Preface

Summary

Locally compact groups arise in many diverse areas of mathematics, the physical sciences, and engineering and the presence of the group is usually felt through unitary representations of the group. This observation underlies the importance of understanding such representations and how they may be constructed, combined, or decomposed. Of particular importance are the irreducible unitary representations. In the middle of the last century, G.W. Mackey initiated a program to develop a systematic method for identifying all the irreducible unitary representations of a given locally compact group G. We denote the set of all unitary equivalence classes of irreducible unitary representations of G by Ĝ. Mackey's methods are only effective when G has certain restrictive structural characteristics; nevertheless, time has shown that many of the groups that arise in important problems are appropriate for Mackey's approach. The program Mackey initiated received contributions from many researchers with some of the most substantial advances made by R. J. Blattner and J. M. G. Fell. Fell's work is particularly important in studying Ĝ as a topological space.
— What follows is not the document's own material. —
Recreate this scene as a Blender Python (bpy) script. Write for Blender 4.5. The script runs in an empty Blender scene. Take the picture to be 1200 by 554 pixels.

At the core of this program is the inducing construction, which is a method of building a unitary representation of a group from a representation of a subgroup.

The main goal of this book is to make the theory of induced representations accessible to a wider audience. As the book progresses, we provide a large number of examples to illustrate the theory. A few particular groups reappear at various stages in the development of the material as more and more can be said about them.